David Adams Richards,
Incidents in the Life of Markus Paul
Toronto: Doubleday Canada, 2011
304 pages
Incidents is a profound and remarkable novel. Ostensibly, it is a murder mystery in which the title character, a Mi’kmaq RCMP officer named Markus Paul, seeks to unravel the truth behind a mysterious death that has remained unsolved for more than 20 years. The story weaves back and forth through time as Markus struggles to discover who actually caused the death of a teenage Mi’kmaq boy in the hold of a ship loading pulpwood on the Miramichi River. This event set off a cascade of events beginning with the wrongful accusation against a non-Aboriginal man, Roger Savage; it climaxed with a blockade and further tragedy in the community.
This murder mystery serves as a lens through which David Adams Richards illuminates complex contemporary issues: the lingering effects of colonization, band council governance, systemic racism and the invidious nature of prejudice. A masterful storyteller, Richards has created a narrative that confronts what is arguably the most pressing sociopolitical issue in Canada today – the tenuous nature of Aboriginal/non-Aboriginal relations.
Often labelled a regional writer, Richards is better described as a modern-day Dickens or Tolstoy. Like them, he creates nuanced and complex characters through whom the reader is obliged to grapple with major themes common to human experience. Like the best 19th-century realist writers, Richards has a deep understanding of place. So much so that the Miramichi Valley becomes almost another character in the novel. His characters are shaped by the Miramichi; however, his weaving of universal themes into the story allows him to escape the boundaries that limit parochial authors.
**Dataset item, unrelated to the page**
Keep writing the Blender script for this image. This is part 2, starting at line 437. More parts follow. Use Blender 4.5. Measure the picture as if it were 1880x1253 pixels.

One such theme is seen through Markus Paul’s reflection on C.S. Lewis’s notion of the “Inner Ring,” the idea that all human beings struggle to be accepted as part of a community, whether it be the workplace, school or reserve. The desire to be included can warp judgement and compel us to decisions that we would not make otherwise. Throughout the novel, the fear of exclusion drives the characters. Some characters withstand this pressure; they suffer from isolation as a result. Markus Paul’s grandfather, Chief Amos Paul, resists the pressure from other members of the reserve to accuse Roger Savage as the murderer. Amos Paul’s decision to search for the truth leads to his being ostracized and isolated within his reserve community. His choice resonates within his grandson, and Markus is driven to discover the truth behind the murder.
In their desire for social acceptance, other characters do not resist the pressure to conform. Max Doran, an ambitious young journalist, accepts the band consensus that Roger Savage was guilty. That, plus careerism, leads him to distort the story surrounding the murder. By focusing on the choices made by individual characters, Richards frustrates the reader’s expectations of who are good, who are not. Richards has created a novel that effectively illustrates the idea that all human beings, regardless of race or other constraints on our lives, have the capacity to exercise agency.
The idea of individual agency permeates the novel. Richards is preoccupied with how his characters navigate the consequences of their actions: “It is not the Conibear trap that kills the beaver, but the drowning that follows.” Individual integrity and character are tested throughout the novel. And the characters found wanting suffer the consequences of their actions. This sounds bleak. However, another universalist theme resonates throughout the novel – the idea of redemption.
Several of the characters who have made poor choices are offered a second chance. Once he has discovered the truth behind the murder, Markus Paul offers Max Doran an opportunity to write, to cure his writer’s block and redeem his career. For the former journalist, this olive branch is an opportunity to set his life on a new track. Markus’s offer is a window into a greater theme. This opportunity for redemption, offered by an Aboriginal man, signals an opportunity for healing the centuries of broken trust between Aboriginal and non-Aboriginal communities in Canada. The first step to healing a broken relationship is recognition by one party that it has wronged another. Only then can redemption be offered, sins forgiven and a new relationship forged.
At one level, Incidents is a simple story of one man’s search for truth about an unsolved murder. However, on another level, it is a masterful novelist’s exploration of the unwieldy, often fraught, relationship between Aboriginal and non-Aboriginal people in Canada. Tolstoy wrote that truth can be found in fiction. David Adams Richards has created a novel that speaks truth.